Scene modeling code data
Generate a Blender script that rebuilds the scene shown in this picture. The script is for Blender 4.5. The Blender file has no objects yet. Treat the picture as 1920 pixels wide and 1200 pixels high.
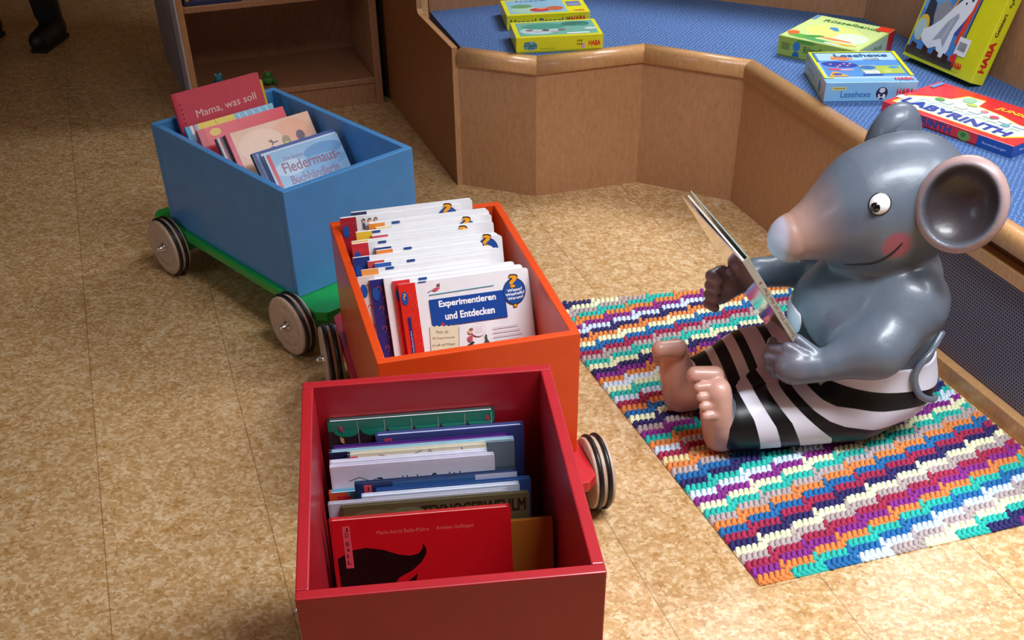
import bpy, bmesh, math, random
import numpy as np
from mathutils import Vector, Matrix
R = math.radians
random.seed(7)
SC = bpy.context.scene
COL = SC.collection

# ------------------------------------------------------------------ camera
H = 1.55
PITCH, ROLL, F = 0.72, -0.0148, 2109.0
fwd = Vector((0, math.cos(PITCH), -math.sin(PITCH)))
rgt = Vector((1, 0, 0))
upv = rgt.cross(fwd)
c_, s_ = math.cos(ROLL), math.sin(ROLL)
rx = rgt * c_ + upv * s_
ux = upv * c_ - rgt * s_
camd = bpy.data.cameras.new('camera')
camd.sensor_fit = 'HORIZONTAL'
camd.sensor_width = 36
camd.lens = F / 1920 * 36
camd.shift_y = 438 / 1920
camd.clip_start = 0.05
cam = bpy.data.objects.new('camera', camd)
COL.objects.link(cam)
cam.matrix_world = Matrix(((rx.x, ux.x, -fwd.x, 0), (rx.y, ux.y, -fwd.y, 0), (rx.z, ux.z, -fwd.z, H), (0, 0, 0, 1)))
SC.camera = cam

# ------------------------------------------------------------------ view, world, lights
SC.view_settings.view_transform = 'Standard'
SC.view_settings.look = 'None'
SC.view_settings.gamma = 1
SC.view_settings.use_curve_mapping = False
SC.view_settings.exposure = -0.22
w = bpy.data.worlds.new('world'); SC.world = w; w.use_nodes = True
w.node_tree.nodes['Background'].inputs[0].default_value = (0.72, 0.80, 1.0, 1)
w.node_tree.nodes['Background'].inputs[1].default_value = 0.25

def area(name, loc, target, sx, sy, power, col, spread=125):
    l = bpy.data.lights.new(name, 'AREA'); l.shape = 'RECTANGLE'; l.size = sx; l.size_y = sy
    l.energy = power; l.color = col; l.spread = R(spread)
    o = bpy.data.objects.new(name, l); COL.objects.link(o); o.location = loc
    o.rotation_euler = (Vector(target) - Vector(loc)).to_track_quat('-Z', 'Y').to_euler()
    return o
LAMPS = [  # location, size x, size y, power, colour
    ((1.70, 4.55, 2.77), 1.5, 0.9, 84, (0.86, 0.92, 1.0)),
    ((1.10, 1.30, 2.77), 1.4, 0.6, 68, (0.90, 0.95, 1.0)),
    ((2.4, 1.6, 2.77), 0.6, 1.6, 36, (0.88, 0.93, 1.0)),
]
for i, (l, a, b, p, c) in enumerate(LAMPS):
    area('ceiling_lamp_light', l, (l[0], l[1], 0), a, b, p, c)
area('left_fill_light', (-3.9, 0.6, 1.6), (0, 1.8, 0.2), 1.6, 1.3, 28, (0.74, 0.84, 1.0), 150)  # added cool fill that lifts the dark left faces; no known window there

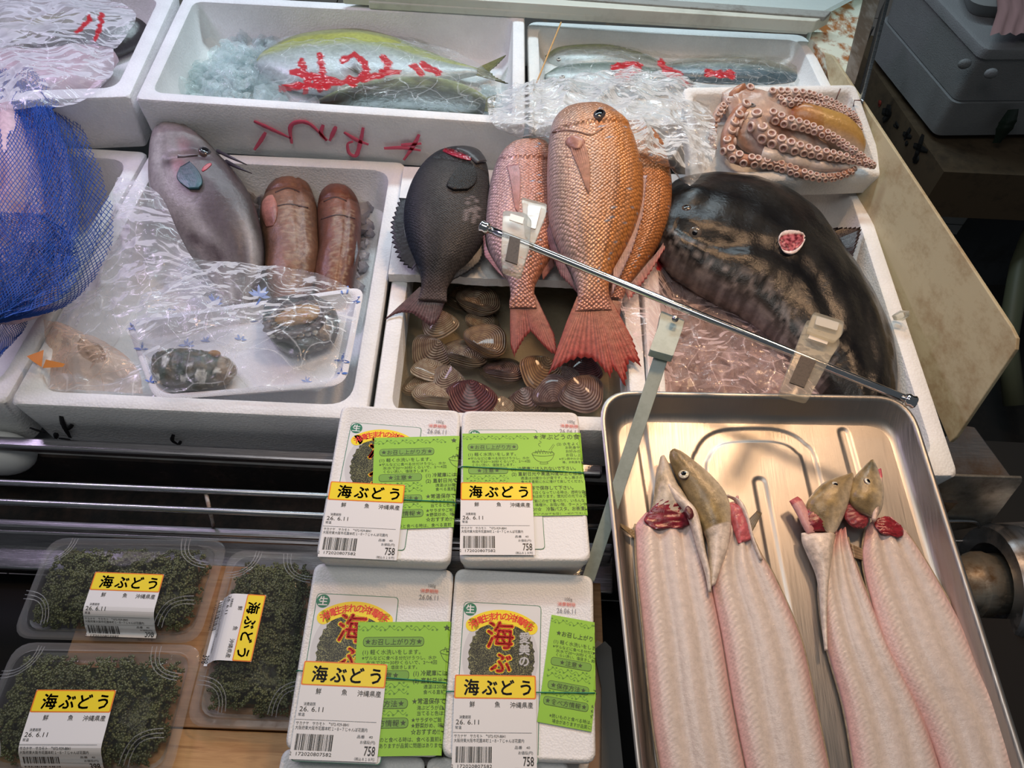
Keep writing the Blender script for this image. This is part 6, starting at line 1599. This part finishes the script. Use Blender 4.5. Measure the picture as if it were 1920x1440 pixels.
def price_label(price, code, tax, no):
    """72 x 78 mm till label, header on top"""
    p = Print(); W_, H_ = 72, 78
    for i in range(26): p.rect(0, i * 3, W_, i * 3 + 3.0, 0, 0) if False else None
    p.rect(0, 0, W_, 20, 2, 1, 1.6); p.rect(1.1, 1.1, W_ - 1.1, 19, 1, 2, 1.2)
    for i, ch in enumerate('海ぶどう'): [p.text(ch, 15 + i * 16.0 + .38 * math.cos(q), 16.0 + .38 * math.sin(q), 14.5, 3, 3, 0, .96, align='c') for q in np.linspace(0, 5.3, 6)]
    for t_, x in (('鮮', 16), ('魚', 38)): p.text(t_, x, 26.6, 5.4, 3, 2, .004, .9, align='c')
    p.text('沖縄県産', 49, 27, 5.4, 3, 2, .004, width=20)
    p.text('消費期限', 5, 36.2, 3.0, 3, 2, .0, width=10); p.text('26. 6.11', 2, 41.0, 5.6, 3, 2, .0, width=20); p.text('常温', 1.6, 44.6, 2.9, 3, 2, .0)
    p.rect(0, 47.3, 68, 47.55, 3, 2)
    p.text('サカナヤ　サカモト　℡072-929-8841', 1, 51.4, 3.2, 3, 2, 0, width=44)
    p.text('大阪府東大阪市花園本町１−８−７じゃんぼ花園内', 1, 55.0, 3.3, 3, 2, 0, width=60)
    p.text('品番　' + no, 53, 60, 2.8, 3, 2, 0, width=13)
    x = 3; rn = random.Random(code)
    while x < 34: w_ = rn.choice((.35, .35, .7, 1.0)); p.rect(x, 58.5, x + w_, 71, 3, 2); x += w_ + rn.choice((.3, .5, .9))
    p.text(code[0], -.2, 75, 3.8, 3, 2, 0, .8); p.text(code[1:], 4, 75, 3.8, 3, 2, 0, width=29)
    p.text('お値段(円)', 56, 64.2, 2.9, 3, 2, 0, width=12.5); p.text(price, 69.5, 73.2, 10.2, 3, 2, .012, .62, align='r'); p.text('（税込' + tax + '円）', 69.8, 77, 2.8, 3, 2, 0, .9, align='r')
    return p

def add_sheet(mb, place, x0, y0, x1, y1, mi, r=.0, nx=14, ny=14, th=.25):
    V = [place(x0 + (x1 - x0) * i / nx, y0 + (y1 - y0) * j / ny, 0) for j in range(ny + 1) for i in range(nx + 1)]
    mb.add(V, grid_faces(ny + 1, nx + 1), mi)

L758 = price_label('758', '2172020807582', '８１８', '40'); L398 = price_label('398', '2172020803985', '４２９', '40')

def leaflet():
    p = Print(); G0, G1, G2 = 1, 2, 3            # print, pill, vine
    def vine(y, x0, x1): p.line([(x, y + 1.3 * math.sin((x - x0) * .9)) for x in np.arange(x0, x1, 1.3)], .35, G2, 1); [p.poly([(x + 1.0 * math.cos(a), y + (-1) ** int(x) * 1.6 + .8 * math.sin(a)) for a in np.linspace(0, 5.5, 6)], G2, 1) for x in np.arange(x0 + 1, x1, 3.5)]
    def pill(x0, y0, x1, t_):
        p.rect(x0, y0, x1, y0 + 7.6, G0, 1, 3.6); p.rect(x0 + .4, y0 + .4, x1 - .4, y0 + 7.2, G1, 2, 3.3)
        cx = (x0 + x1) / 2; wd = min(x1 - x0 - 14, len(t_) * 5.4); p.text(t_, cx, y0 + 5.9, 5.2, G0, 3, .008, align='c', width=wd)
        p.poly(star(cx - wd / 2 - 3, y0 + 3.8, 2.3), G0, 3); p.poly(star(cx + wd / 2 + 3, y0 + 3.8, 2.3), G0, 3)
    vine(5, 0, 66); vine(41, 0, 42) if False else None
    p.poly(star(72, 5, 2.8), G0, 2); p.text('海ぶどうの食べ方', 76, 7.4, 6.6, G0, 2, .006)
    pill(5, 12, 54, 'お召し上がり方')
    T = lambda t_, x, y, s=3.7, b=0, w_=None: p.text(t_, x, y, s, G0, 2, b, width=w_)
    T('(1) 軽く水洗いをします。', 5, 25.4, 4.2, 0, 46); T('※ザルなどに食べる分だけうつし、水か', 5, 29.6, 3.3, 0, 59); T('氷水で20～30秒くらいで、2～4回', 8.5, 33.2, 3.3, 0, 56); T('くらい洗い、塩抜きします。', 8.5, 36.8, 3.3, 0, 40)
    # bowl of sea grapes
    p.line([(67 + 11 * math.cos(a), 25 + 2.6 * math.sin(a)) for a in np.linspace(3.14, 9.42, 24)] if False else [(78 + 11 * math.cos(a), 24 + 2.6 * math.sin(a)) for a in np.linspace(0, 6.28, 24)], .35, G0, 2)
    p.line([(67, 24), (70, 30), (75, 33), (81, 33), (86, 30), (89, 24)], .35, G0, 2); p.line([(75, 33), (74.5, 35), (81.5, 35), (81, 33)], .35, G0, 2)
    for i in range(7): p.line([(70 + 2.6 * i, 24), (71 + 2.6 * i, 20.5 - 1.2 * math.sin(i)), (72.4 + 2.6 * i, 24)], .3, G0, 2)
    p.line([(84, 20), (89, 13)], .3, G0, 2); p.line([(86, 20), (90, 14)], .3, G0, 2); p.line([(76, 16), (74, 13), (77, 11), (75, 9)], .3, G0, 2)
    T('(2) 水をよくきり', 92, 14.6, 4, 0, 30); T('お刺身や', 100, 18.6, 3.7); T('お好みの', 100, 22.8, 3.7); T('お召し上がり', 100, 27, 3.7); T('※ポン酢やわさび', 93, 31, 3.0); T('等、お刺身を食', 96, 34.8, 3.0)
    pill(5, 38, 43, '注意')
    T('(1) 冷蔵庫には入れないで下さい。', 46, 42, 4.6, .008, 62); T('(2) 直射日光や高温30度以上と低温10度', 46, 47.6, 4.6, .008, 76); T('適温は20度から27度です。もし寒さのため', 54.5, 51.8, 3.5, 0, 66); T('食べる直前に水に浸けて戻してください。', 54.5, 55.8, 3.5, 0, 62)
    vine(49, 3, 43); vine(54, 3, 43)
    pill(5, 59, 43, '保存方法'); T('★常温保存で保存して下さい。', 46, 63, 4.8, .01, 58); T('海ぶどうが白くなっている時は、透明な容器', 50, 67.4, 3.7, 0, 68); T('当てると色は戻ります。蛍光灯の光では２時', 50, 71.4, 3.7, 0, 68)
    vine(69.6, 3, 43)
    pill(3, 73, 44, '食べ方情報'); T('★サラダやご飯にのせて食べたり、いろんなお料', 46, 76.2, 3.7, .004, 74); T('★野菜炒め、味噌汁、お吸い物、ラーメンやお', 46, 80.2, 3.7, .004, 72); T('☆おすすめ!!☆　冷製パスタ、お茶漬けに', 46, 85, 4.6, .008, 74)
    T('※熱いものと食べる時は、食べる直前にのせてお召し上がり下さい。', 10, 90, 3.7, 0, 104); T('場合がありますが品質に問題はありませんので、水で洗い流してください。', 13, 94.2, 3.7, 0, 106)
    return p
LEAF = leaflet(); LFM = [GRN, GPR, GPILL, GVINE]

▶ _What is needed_
Begin at the first line of the material and copy each line exactly through the one containing "COL = SC.collection". Omit pictures.

▶ _The response_
Generate a Blender script that rebuilds the scene shown in this picture. The script is for Blender 4.5. The Blender file has no objects yet. Treat the picture as 1920 pixels wide and 1200 pixels high.
import bpy, bmesh, math, random
import numpy as np
from mathutils import Vector, Matrix
R = math.radians
random.seed(7)
SC = bpy.context.scene
COL = SC.collection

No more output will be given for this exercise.